My son's coach has recognized this and got him rostered with one of our 15u teams. They had 2 catchers, well 1 actual catcher, so he was added to their roster kind of as a tryout to see if it worked for the coaches and other kids. This weekend was his first games with the team (2 yesterday and 1 today) and in game 1 he didn't play. Not a problem at all, he was told by me not to expect playing time. Work hard, be a good teammate, and be thankful for playing time if/when it comes with this group. Game 2 he caught and caught a hell of a game. He was given the game ball by the coaches, was given an open invitation and encouraged to show up whenever he could.

After game 1 when he received no playing time the first thing he said to me after the game was "I'd rather play with this team than our team". They're not the best team, but they are a team. They encourage, support one another, and play hard. After game 2 I hadn't seen him happier in a long time after a game. He had a blast and knew he had played well and proved himself.

Today I didn't expect him to play much and definitely not catch. A fill in player simply isn't going to take the job of the kid that's there every day nor should he.

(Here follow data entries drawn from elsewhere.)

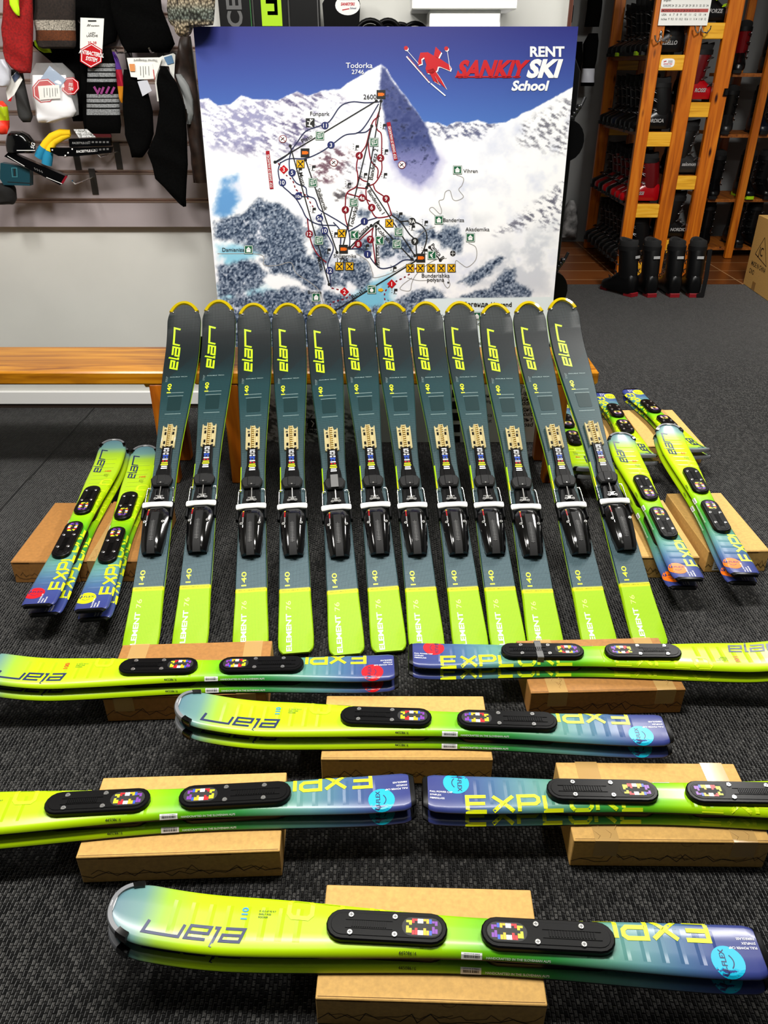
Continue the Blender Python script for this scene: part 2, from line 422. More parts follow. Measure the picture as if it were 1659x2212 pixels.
# blue glacier lakes
region([(480, 385), (512, 378), (518, 430), (500, 462), (486, 470), (462, 462)], (96, 150, 204), .34, 10, n1, 10, .2)
region([(468, 530), (520, 528), (560, 545), (520, 575), (478, 580)], (140, 200, 224), .42, 12, n1)
region([(730, 660), (800, 610), (850, 592), (846, 660), (800, 690)], (122, 190, 218), .32, 14, n1)
region([(470, 620), (560, 620), (640, 640), (560, 660), (480, 650)], (160, 212, 230), .42, 12, n1)
# forests
fc = np.stack([86 + 280 * (n4 - .48), 100 + 270 * (n4 - .48), 122 + 255 * (n4 - .48)], -1)
def forest(poly, thr=.30): region(poly, fc, thr, 7, n2 * .6 + n1 * .4, k=.10)
for p in ([(462, 480), (520, 462), (560, 430), (605, 440), (650, 478), (662, 540), (655, 560), (600, 568), (560, 545), (500, 520), (464, 515)],
          [(560, 560), (650, 545), (690, 560), (700, 600), (690, 640), (640, 600), (590, 590)],
          [(470, 575), (540, 560), (580, 590), (560, 620), (500, 640), (472, 640)],
          [(476, 650), (560, 630), (640, 620), (690, 640), (700, 700), (690, 760), (480, 760)],
          [(680, 490), (705, 500), (712, 560), (690, 585), (676, 540)],
          [(740, 560), (790, 560), (806, 600), (780, 630), (745, 600)],
          [(715, 575), (750, 580), (745, 620), (712, 620)],
          [(700, 630), (760, 640), (780, 660), (760, 690), (700, 690)],
          [(770, 520), (800, 512), (800, 545), (770, 548)], [(835, 505), (890, 520), (895, 560), (850, 555), (825, 560), (818, 540)],
          [(845, 460), (880, 468), (900, 480), (860, 490)], [(770, 452), (800, 455), (798, 470), (776, 468)],
          [(932, 510), (960, 488), (990, 490), (1000, 515), (992, 545), (960, 535)], [(898, 500), (930, 490), (945, 505), (920, 525)],
          [(900, 505), (918, 520), (915, 530), (900, 522)],
          [(990, 608), (1040, 575), (1082, 552), (1090, 558), (1060, 590), (1020, 615)],
          [(986, 645), (1060, 620), (1090, 585), (1110, 580), (1115, 610), (1150, 630), (1140, 645)],
          [(840, 665), (870, 640), (910, 625), (945, 625), (970, 648), (920, 652), (880, 690), (850, 700)],
          [(780, 665), (830, 660), (850, 690), (800, 700)], [(480, 700), (900, 690), (905, 760), (480, 760)]):
    forest(p)
region([(640, 470), (700, 480), (690, 520), (650, 500)], (150, 158, 175), .5, 12, n2)
# lower part and the white legend panel
paint((214, 222, 230), sstep(0, 8, PYg - 770))
region([(560, 860), (720, 840), (800, 960), (500, 960)], (90, 96, 104), .5, 8, n3)
paint((222, 234, 238), sstep(-1, 1, sdist([(918, 645), (1300, 640), (1300, 1100), (918, 1100)], PXg, PYg)))
me = bpy.data.meshes.new('printed_map')
P3 = np.stack([gx, gs_, np.zeros_like(gx)], -1).reshape(-1, 3)
ii = np.arange(NX * NY).reshape(NY, NX)
F = np.stack([ii[:-1, :-1], ii[:-1, 1:], ii[1:, 1:], ii[1:, :-1]], -1).reshape(-1, 4)
me.vertices.add(len(P3)); me.vertices.foreach_set('co', P3.ravel())
me.loops.add(F.size); me.loops.foreach_set('vertex_index', F.ravel().astype(np.int32))
me.polygons.add(len(F)); me.polygons.foreach_set('loop_start', np.arange(0, F.size, 4, dtype=np.int32))
me.update(calc_edges=True)
ca = me.color_attributes.new('print', 'FLOAT_COLOR', 'POINT')
Cl = np.clip(C, 0, 255) / 255; Cl = np.where(Cl <= .04045, Cl / 12.92, ((Cl + .055) / 1.055) ** 2.4)
ca.data.foreach_set('color', np.concatenate([Cl.reshape(-1, 3), np.ones((NX * NY, 1))], 1).ravel())
q = N('printed_map_sheet'); at = q.n('ShaderNodeAttribute', attribute_name='print'); q.l(at.outputs['Color'], q.b.inputs['Base Color']); q.set(Roughness=.35)
me.materials.append(q.m); o = bpy.data.objects.new('printed_map', me); COL.objects.link(o); o.parent = board

def curve(pts, n=6):                                  # smooth curve through points
    if len(pts) < 3: return pts
    P = [Vector(p) for p in pts]; P = [P[0] * 2 - P[1]] + P + [P[-1] * 2 - P[-2]]; r = []
    for a, b, c, d in zip(P, P[1:], P[2:], P[3:]):
        for i in range(n):
            u = i / n; r.append((.5 * (2 * b + (c - a) * u + (2 * a - 5 * b + 4 * c - d) * u * u + (3 * b - 3 * c + d - a) * u ** 3))[:])
    return r + [tuple(P[-2])]
def dashes(pts, on, off):
    r = []; cur = []; d = 0; P = [Vector(p) for p in pts]
    for a, b in zip(P, P[1:]):
        k = max(1, int((b - a).length / 1.0))
        for i in range(k):
            p = a.lerp(b, i / k); 
            if d % (on + off) < on: cur.append(p[:])
            elif len(cur) > 1: r.append(cur); cur = []
            else: cur = []
            d += (b - a).length / k
    return r
NAVYL = mat('piste_blue_print', (44, 50, 84), .4)
blue = [[(820, 220), (790, 222), (760, 220), (735, 230), (712, 262), (690, 272), (660, 284), (640, 310), (620, 335), (595, 352)],
        [(818, 224), (790, 270), (772, 287), (745, 292), (716, 313), (690, 330), (660, 342), (625, 343), (605, 352)], [(803, 274), (790, 285), (770, 287)],
        [(606, 350), (601, 370), (608, 398), (625, 415), (640, 430), (652, 450), (664, 472), (690, 485), (725, 487)],
        [(630, 325), (625, 345), (627, 372), (640, 395), (660, 405), (664, 422), (680, 430), (690, 452), (710, 465), (735, 480), (752, 495), (755, 530), (742, 540)],
        [(630, 420), (645, 424), (668, 425)], [(695, 460), (692, 472), (700, 496), (712, 515), (720, 538), (708, 570), (712, 590), (715, 620)],
        [(815, 470), (790, 478), (770, 490), (752, 500)], [(720, 480), (735, 500), (735, 540)], [(752, 538), (780, 538), (795, 550), (810, 570), (825, 580), (850, 575), (872, 562), (895, 562)]]
red = [[(822, 232), (812, 262), (815, 280), (824, 292), (824, 340), (824, 370), (810, 395), (792, 405), (792, 430), (800, 448), (806, 462), (815, 470), (835, 468), (846, 464)],
       [(820, 250), (806, 262), (798, 285), (790, 315), (775, 337), (770, 360), (773, 380), (770, 402), (750, 416), (746, 440), (746, 470), (753, 495)],
       [(795, 300), (797, 325), (803, 350), (816, 365), (815, 385)], [(770, 405), (790, 407)], [(750, 418), (782, 427), (800, 435)], [(806, 398), (812, 412), (830, 425), (838, 440), (846, 464)],
       [(664, 472), (668, 505), (675, 530), (688, 552), (705, 567)], [(806, 492), (780, 515), (760, 537)], [(806, 492), (804, 510), (810, 560), (810, 570)], [(773, 382), (785, 390), (793, 392)]]
blackl = [[(820, 476), (808, 484), (806, 492)], [(846, 464), (866, 480), (884, 505), (897, 520), (900, 552)], [(865, 478), (890, 478), (912, 488), (922, 510), (915, 540), (905, 555)]]
lifts = [[(813, 218), (594, 350)], [(823, 218), (792, 405)], [(803, 272), (740, 535)], [(627, 315), (711, 614)], [(660, 345), (728, 545)], [(796, 398), (896, 552)],
         [(755, 535), (802, 487)], [(812, 488), (813, 570)], [(816, 481), (890, 560)], [(900, 562), (722, 672)], [(928, 534), (951, 562)]]
roads = [[(470, 548), (562, 550), (570, 572), (600, 573), (628, 567), (640, 590), (670, 610), (690, 628), (697, 650), (702, 665)], [(986, 378), (1001, 385), (998, 400), (991, 410), (1001, 425), (988, 433), (978, 430), (972, 412), (962, 415), (958, 430), (948, 435), (954, 455), (950, 462), (935, 448), (928, 454), (945, 470)],
         [(1012, 525), (1028, 535), (1028, 560), (1010, 577), (996, 570), (985, 563), (983, 580), (985, 588)], [(940, 490), (915, 500), (900, 515), (880, 520)], [(770, 548), (795, 565), (805, 590), (810, 600), (850, 588), (890, 565)], [(890, 600), (870, 615), (865, 625), (885, 628), (890, 610), (900, 592), (925, 570), (945, 560), (965, 558)], [(955, 590), (958, 610), (966, 622), (972, 615), (968, 600)], [(880, 600), (905, 606), (940, 604)]]
bm = MB()
for p in blue: bm.line(curve(p), 2.6, 0, bl(2))
part(bm, 'blue_piste_lines', NAVYL, board)
bm = MB()
for p in red: bm.line(curve(p), 2.6, 0, bl(2))
for p in ([(601, 352), (615, 375), (632, 390), (640, 410), (658, 420), (666, 430), (675, 445), (685, 455)], [(716, 622), (740, 628), (756, 636), (745, 645), (728, 650), (715, 655), (712, 668)], [(900, 578), (880, 595), (848, 612), (832, 630), (832, 650), (842, 664)]):
    for s_ in dashes(curve(p), 6, 4): bm.line(s_, 2.6, 0, bl(2))
part(bm, 'red_piste_lines', DKRED, board)
bm = MB()
for p in blackl: bm.line(curve(p), 2.6, 0, bl(3))
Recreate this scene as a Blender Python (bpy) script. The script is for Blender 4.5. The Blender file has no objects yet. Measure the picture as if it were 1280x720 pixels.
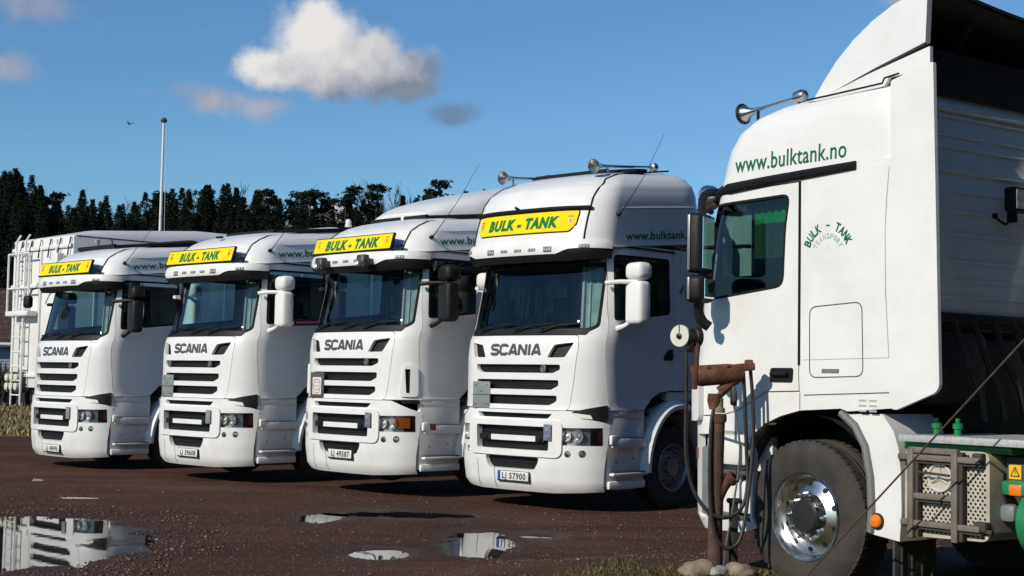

In the 5th inning they sent him out to left field during a pitching change as the leftfielder went to pitch and the pitcher went to the bench. What I wasn't expecting was the attitude of the parents. I'm standing there watching the game and someone asked who was going out to left field, someone else said his name, which was followed up with questions about who he is and why he's on the team. Someone said he was added as a 3rd catcher and pointed out he caught yesterday. That was followed up with comments about how he's not needed, as long as their guys play first, and then general bitching about him being on the team. After listening to it non-stop for a half inning I moved to my car in an attempt to try to enjoy watching my son play baseball a bit.

The kids on this team are great, they've made my son one of them without question, and he's having a blast. The coaches have been fantastic with him and I've made it clear they don't have to play him as there really is zero expectations for playing time.

After all of that, the reason for this post is just to complain about how sports parents want kids like my son ostracized since he's "not one of us". As coach when we needed a fill in just to have a minimum number of players it drove me nuts to listen to parents tell me shit like "as long as our kids play first". If this were anything else besides sports it would be ridiculous to act like this. These are young teens and instead of encouraging the one thing an outside kid needs (inclusion) they encourage an us vs them attitude.

What makes this particularly ridiculous is my son is from the same organization and wears the same uniform as these kids every day. The only difference is the age level. It frustrates the hell out of me how much hate and entitlement sports parents have. Normally, I sit as far away from parents on our team as I can because I know how they can be. I thought with this group it would be different after seeing how great these kids are. I was wrong. Apparently all youth sports parents are the same.


Last edited by Atocep : 06-06-2016 at 12:40 AM.